Quem já leu ou viu “As Crónicas de Nárnia” sabe bem o que é entrar num armário e ser surpreendido com um mundo completamente novo e diferente. Mas quem nunca viu nem ouviu Jacco Gardner ao vivo, não sabe como é entrar dentro da mente de um jovem holandês, onde alegremente Syd Barrett, Beach Boys e Georges Méliès cantam e dançam à volta de uma fogueira.
Na fila que se fazia à porta do Musicbox, no Cais do Sodré, o clima ainda não era o que chegaria por volta das onze e meia da noite. Os curiosos espectadores travavam batalhas infindáveis com a chuva e o vento que, mesmo debaixo de um “túnel”, se faziam sentir. Finalizadas as entradas, o público ansiosamente esperava a chegada ao palco da estrela da noite: Jacco Gardner. E que melhor maneira para entrar do que com a canção do disco homónimo, Cabinet of Curiosities? Estavam feitas as apresentações.
Quem fechasse os olhos, facilmente via – sim, via – as viagens coloridas e alucinantes que Gardner e os seus quatro ajudantes comandavam, de mãos postas em teclados, guitarras, bateria e outros instrumentos que abrilhantavam a sinfonia de pop barroco. Além da música, a banda vinha também acompanhada de outro elemento essencial à experiência: projecções de cinema surrealista do início do século XX, assim como da época predilecta do cantautor holandês, os anos 60.

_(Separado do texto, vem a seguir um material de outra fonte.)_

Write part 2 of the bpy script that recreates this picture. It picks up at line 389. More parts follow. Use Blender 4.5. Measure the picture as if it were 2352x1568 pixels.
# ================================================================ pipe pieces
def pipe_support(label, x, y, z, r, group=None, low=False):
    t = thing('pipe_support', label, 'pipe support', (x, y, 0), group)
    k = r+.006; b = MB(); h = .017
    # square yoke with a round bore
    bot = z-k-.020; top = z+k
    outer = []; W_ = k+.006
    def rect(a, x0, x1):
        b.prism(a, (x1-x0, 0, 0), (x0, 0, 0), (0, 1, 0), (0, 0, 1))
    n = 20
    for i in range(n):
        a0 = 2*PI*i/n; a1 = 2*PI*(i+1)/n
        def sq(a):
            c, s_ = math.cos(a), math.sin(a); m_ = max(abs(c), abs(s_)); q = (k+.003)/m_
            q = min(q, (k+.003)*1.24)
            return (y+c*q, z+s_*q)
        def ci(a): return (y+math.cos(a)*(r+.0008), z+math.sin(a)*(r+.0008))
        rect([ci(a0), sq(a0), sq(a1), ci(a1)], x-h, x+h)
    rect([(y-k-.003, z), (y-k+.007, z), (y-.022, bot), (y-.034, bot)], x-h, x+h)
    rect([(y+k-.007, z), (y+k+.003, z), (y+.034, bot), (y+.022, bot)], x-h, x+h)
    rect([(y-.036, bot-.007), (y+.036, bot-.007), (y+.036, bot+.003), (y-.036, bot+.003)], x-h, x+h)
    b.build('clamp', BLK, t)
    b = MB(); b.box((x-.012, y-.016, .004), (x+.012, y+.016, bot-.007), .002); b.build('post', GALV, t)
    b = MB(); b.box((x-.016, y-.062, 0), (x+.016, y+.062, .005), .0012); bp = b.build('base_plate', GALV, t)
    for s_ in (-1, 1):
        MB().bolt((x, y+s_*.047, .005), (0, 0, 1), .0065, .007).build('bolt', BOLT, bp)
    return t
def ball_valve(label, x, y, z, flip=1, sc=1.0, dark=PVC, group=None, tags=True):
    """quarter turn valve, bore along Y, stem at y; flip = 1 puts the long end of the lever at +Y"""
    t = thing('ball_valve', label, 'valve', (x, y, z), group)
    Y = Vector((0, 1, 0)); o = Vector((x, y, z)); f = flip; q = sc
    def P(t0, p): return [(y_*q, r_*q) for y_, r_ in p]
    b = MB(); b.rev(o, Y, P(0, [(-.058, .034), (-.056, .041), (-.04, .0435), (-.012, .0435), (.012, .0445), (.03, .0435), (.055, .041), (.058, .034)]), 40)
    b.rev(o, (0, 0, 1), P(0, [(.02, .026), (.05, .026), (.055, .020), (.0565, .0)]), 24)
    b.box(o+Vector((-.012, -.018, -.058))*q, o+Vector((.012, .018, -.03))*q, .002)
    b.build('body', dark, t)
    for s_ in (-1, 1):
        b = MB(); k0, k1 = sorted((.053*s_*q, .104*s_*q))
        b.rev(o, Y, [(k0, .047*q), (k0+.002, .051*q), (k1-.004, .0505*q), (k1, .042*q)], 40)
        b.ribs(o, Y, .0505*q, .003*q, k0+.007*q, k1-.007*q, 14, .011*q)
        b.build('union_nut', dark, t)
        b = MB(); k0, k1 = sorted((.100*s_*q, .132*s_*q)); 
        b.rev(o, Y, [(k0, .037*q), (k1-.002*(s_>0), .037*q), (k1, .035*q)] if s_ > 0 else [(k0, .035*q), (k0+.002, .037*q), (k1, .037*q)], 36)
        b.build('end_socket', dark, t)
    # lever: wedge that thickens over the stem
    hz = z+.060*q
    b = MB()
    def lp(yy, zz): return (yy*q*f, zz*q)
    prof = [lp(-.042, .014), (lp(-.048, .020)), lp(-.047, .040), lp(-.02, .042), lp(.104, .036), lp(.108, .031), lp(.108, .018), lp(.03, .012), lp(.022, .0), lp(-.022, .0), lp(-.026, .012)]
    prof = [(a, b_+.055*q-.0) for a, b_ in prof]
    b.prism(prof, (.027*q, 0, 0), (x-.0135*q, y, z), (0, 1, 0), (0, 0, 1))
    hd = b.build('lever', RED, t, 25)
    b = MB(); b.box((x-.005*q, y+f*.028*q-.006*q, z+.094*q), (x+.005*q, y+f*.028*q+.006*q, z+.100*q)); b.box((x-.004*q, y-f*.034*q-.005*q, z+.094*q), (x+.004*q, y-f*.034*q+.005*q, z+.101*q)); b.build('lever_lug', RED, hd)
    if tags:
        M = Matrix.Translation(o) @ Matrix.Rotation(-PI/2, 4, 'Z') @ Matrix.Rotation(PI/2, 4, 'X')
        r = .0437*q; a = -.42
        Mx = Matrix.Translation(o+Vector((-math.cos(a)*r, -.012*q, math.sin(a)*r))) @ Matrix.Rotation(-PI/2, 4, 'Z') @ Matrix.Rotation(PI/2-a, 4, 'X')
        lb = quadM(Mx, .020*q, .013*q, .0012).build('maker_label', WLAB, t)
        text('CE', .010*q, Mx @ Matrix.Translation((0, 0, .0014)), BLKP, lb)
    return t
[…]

A par de quase todas as canções do primeiro disco, Jacco Gardner apresentou ainda pedaços do que nos trará com o próximo álbum. Mais espaço para experimentação e viagem, melodias mais orgânicas e menos estruturadas. A cada canção que cantava, levava-nos cada vez mais profundo na sua floresta mental. A cada nota, um passo de dança ou um embalo. A cada batida, éramos nós as suas marionetas suspensas no meio do espaço.
O chapéu escuro que trazia era como um caldeirão de vida borbulhante. Música a música, a colher remexia, remexia e sempre fazia um “puff” diferente, uma explosão de cor diferente. Uma poção de psicadelismo que pelo som nos foi oferecida, sentindo-se só um bocadinho a falta de envolvência que o género por vezes pede. “But the life I see tells me nothing’s wrong with me”, cantava ele, agradecendo as palmas, os gritos e os assobios. E estava certo.